» **WRITTEN TASK**: Go through the data below line by line and count those containing the word "from". Reply with the count only.

» **INFORMATION SHOWN**:
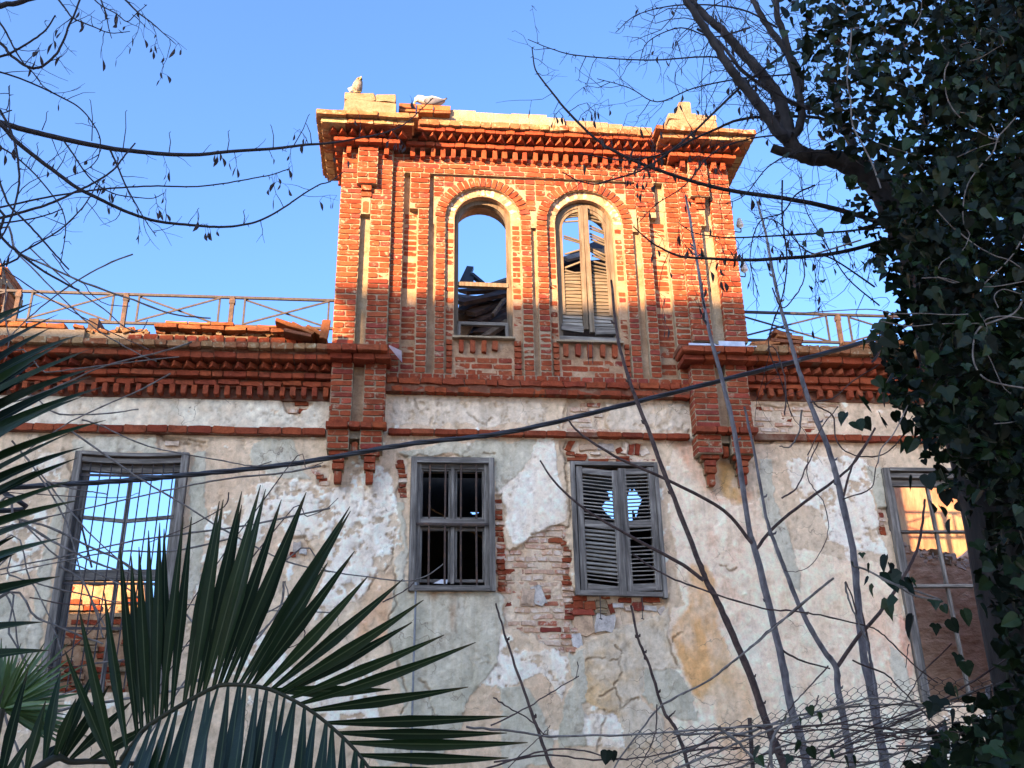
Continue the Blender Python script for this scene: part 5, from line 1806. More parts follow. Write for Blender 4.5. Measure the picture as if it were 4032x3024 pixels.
def add_twigs(mb, owner, pts, rnd, every=.25, length=(.10, .35), r=.0035, thorns=.10, pods=.0, sub=.5, updown=0.0, podlen=.06, tmin=.1, curl=.3):
    d = arclen(pts)
    s = d[-1] * tmin
    while s < d[-1] * .98:
        p, t = point_on(pts, d, s)
        L = rnd.uniform(*length)
        side = Vector((rnd.uniform(-1, 1), rnd.uniform(-.8, .8), rnd.uniform(-1, 1) + updown)) + t * .5
        side = (side - t * side.dot(t) * .6).normalized()
        q, dirv, tw = p.copy(), side, [p.copy()]
        for k in range(5):
            dirv = (dirv + Vector((rnd.uniform(-curl, curl), rnd.uniform(-curl, curl), rnd.uniform(-curl, curl)))).normalized()
            q = q + dirv * (L / 5)
            tw.append(q.copy())
        grow(mb, tw, r * rnd.uniform(.7, 1.1), r * .35, 4)
        if rnd.random() < sub:
            a = tw[3]
            e_ = a + (dirv + Vector((rnd.uniform(-1, 1), rnd.uniform(-.5, .5), rnd.uniform(-1, 1)))).normalized() * L * .45
            mb.tube([a, a.lerp(e_, .5) + Vector((rnd.uniform(-.01, .01), 0, rnd.uniform(-.01, .01))), e_], [r * .5, r * .4, r * .25], 4)
        if rnd.random() < pods:
            for _ in range(rnd.choice((1, 2, 3, 4))):
                st = tw[rnd.choice((2, 3, 4, 5))]
                dn = st + Vector((rnd.uniform(-.03, .03), rnd.uniform(-.02, .02), -rnd.uniform(.015, .06)))
                mb.tube([st, dn], .0012, 3)
                hang_pod(owner, dn, podlen, rnd)
        s += every * rnd.uniform(.5, 1.5)
    if thorns:
        s = 0.05
        while s < d[-1]:
            p, t = point_on(pts, d, s)
            dr = Vector((rnd.uniform(-1, 1), rnd.uniform(-.5, .5), rnd.uniform(-1, 1))).normalized()
            mb.tube([p, p + dr * rnd.uniform(.012, .025)], [.004, .0006], 4, cap=False)
            s += thorns * rnd.uniform(.6, 1.6)


def tree_branch(parent, k, pts, Y0, Y1, r0, r1, rnd, mat=None, name='branch', twigs=None, per=5, extra=()):
    """A branch traced at its place, its twigs joined to it; pods hang from it as pieces of its own."""
    P = spline(trace(k, pts, Y0, Y1) if k else pts, per)
    o = link(bpy.data.objects.new(name, None))
    child(o, parent)
    b = MB()
    P = noisy(P, r1 * .35, rnd)
    grow(b, P, r0, r1, 7)
    if twigs:
        add_twigs(b, o, P, rnd, **twigs)
    me = b.mesh(name, mat or M_TWIG, smooth=True)
    bpy.data.objects.remove(o)
    o2 = child(link(bpy.data.objects.new(name, me)), parent)
    return o2, P


def branch_with_pods(parent, k, pts, Y0, Y1, r0, r1, rnd, mat=None, name='branch', **tw):
    P = spline(trace(k, pts, Y0, Y1) if k else pts, 5)
    P = noisy(P, r1 * .3, rnd)
    me0 = bpy.data.meshes.new(name)
    o = child(link(bpy.data.objects.new(name, me0)), parent)
    b = MB()
    grow(b, P, r0, r1, 7)
    if tw:
        add_twigs(b, o, P, rnd, **tw)
    me = b.mesh(name, mat or M_TWIG, smooth=True)
    o.data = me
    bpy.data.meshes.remove(me0)
    return o, P


# ---- the bare thorny tree whose branches reach in on the left
R = random.Random(5)
lt = rooted('thorny_tree', (-4.6, 5.4, 0), 'bare thorny tree reaching in from the left with dry pods', 'tree')
b = MB()
tr = spline([Vector((-4.6, 5.4, 0)), Vector((-4.5, 5.3, 2.0)), Vector((-4.25, 5.1, 4.0)), Vector((-4.1, 4.9, 6.5)), Vector((-3.9, 4.9, 9.0))], 5)
grow(b, tr, .16, .06, 10)
b.build('trunk', M_TRUNK, lt, smooth=True)
OFF = at('h', -260, 700, 4.8)
LT = [
    ([(-500, 640), (-200, 740), (0, 800), (150, 845), (400, 905), (700, 965), (900, 990), (1100, 1008), (1300, 1010), (1500, 990), (1800, 970), (2000, 945), (2157, 935), (2330, 905), (2500, 870), (2650, 805), (2830, 640)], 4.8, 5.4, .021, .003, .55),
    ([(-500, 560), (-200, 680), (0, 810), (100, 920), (250, 1040), (370, 1130), (500, 1225), (630, 1290), (750, 1350), (900, 1410), (1050, 1450), (1250, 1470), (1400, 1482), (1550, 1475), (1700, 1440), (1850, 1360), (1950, 1290), (2080, 1210), (2157, 1185), (2250, 1120)], 4.7, 5.2, .015, .003, .6),
    ([(-300, 400), (0, 470), (200, 540), (370, 620), (500, 690), (580, 770), (650, 890), (650, 1000), (620, 1060), (560, 1110), (420, 1165)], 4.6, 4.8, .006, .002, .15),
    ([(-300, 60), (0, 280), (60, 350), (150, 420), (220, 445), (290, 425), (370, 350), (420, 250), (450, 170), (500, 60), (540, -60)], 4.5, 4.4, .009, .005, .35),
    ([(-300, 420), (0, 370), (100, 330), (200, 270), (300, 195), (360, 100)], 4.5, 4.4, .009, .004, .0),
    ([(-200, -100), (0, 150), (60, 250), (100, 330), (160, 420), (220, 480), (280, 560), (340, 600)], 4.4, 4.5, .007, .002, .3),
    ([(300, -120), (370, -20), (430, 60), (480, 120), (600, 170), (720, 215), (850, 205)], 4.4, 4.4, .006, .002, .9),
    ([(700, -120), (820, 0), (900, 80), (980, 140), (1060, 210), (1150, 290)], 4.4, 4.4, .006, .002, .9),
    ([(640, -100), (660, 0), (690, 80), (710, 180), (730, 250)], 4.4, 4.4, .005, .002, .95),
    ([(560, -80), (640, 20), (760, 90), (830, 140), (890, 90), (960, 30)], 4.4, 4.4, .004, .002, .9),
    ([(-300, 1420), (0, 1355), (300, 1290), (550, 1250), (800, 1225), (1030, 1215), (1250, 1220), (1450, 1200), (1650, 1165), (1780, 1140), (1890, 1103)], 4.6, 4.9, .006, .003, 0),
    ([(-300, 1490), (0, 1425), (200, 1370), (350, 1320), (500, 1250), (620, 1190), (740, 1110), (820, 1010), (885, 935)], 4.6, 4.7, .009, .004, 0),
    ([(-300, 1490), (0, 1460), (200, 1430), (320, 1400), (410, 1365)], 4.5, 4.6, .006, .003, 0),
    ([(-200, 860), (0, 960), (110, 1030), (230, 1140), (330, 1260), (400, 1360), (430, 1480), (410, 1640), (395, 1720)], 4.6, 4.6, .006, .002, .1),
    ([(0, 720), (60, 830), (100, 950), (120, 1080), (125, 1200), (100, 1330), (60, 1450), (0, 1560), (-100, 1650)], 4.6, 4.5, .007, .004, .1),
    ([(720, 980), (770, 1090), (820, 1210), (880, 1320), (950, 1440), (1020, 1545)], 4.9, 4.9, .006, .002, .5),
    ([(410, 910), (480, 1010), (560, 1130), (640, 1210), (760, 1270), (900, 1290), (1000, 1295), (1075, 1260)], 4.85, 4.9, .005, .002, .5),
    ([(-200, 800), (0, 1200), (60, 1340), (180, 1460), (280, 1570), (350, 1650), (450, 1760)], 4.5, 4.5, .007, .004, 0),
    ([(-60, 1760), (140, 1650), (300, 1560), (430, 1470), (560, 1330), (640, 1190)], 4.5, 4.6, .006, .003, .1),
    ([(-400, 140), (0, 40), (180, 0), (400, -80)], 4.3, 4.3, .018, .012, 0),
    ([(-100, 1380), (0, 1540), (120, 1650), (300, 1780), (520, 1900)], 4.5, 4.6, .009, .005, 0),
    ([(-40, 760), (40, 720), (60, 640), (62, 560)], 4.6, 4.6, .004, .002, .1)]
for pts, Y0, Y1, r0, r1, pod in LT:
    P0 = trace('h', pts, Y0, Y1)
    if pts[0][0] < 0:
        q0 = min(tr, key=lambda p: abs(p.z - P0[0].z + .5))
        P0 = [q0, q0.lerp(P0[0], .5) + Vector((0, 0, .08))] + P0
    branch_with_pods(lt, None, P0, Y0, Y1, r0, r1, R, every=.11 if pod else .4, length=(.06, .26) if pod else (.03, .08), r=.0028, thorns=.09, pods=pod, podlen=.064, updown=-.25 if pod > .3 else .3, tmin=.3)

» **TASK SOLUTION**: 3